Measuring the tribe’s charity however, is difficult because the amount it doles out to members is secret. (The $84,000 a month figure that each adult in the tribe receives comes from a 2004 divorce case involving a tribal member, but was confirmed by a current tribal member as still correct.)
Alan Meister, an economist who compiles tribal gambling data, said Minnesota’s 18 tribal casinos earned a combined $1.4 billion in 2010, although the Shakopees’ portion of that is unclear. But even if the tribe accounted for nearly the entire $1.4 billion, its philanthropy would compare well with corporations, even though the tribe receives no tax write-offs for giving.
For example, the tribe’s $28.5 million in charitable cash contributions in 2010 was more than those of several Minneapolis-area Fortune 500 companies, including the 3M Corporation, which had 2010 revenue of $23 billion, and U.S. Bancorp, which had $19.5 billion in revenue in 2010, according to the Minnesota Council on Foundations.
Despite its wealth, however, the Shakopee reservation has few mansion-size homes, although most families have at least one high-end car in the driveway. Many tribal members own large second homes off the reservation and nearly everyone sends children to private schools. Expensive hobbies like thoroughbred breeding, big game hunting and elaborate trips — which sometimes last for months — are common.
Families say it is difficult to teach children the value of money when everyone knows no one will likely ever need to work.

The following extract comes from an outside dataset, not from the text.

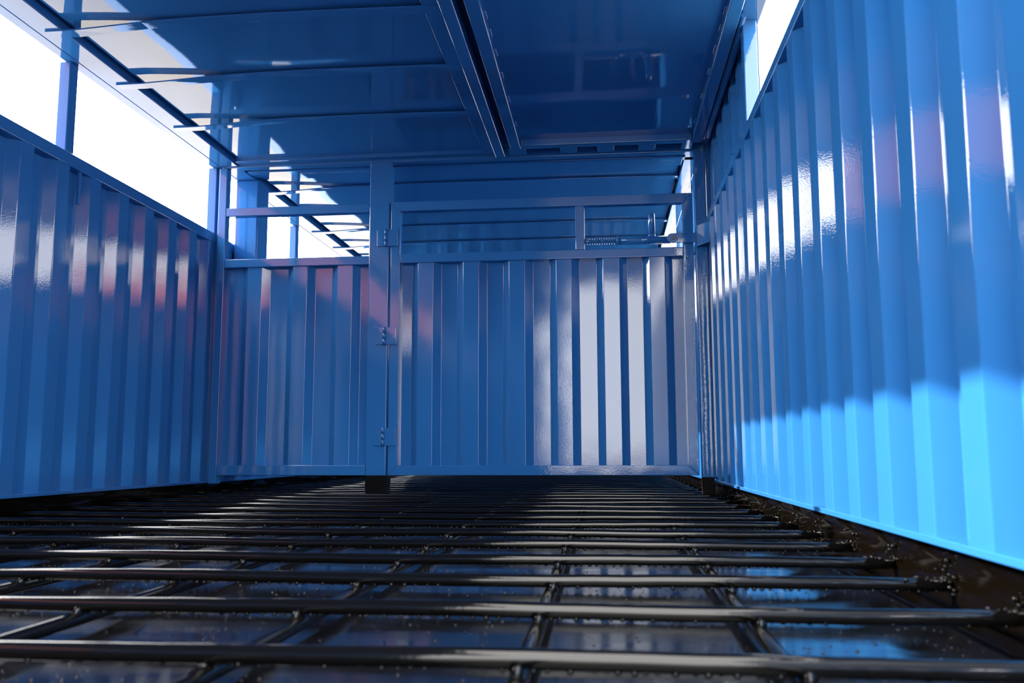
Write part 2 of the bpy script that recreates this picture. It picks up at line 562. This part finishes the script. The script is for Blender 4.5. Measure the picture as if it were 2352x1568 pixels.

“Why dig a hole when you don’t need to dig it — when you can pay someone to dig a hole?” said Keith B. Anderson, the tribe’s secretary and treasurer, who once worked for Target as an industrial designer. “Instead of budgeting a dinner and movie, you can go to dinner and a movie and have dinner again and see another movie, but you can’t see enough movies and dinners to spend all your money.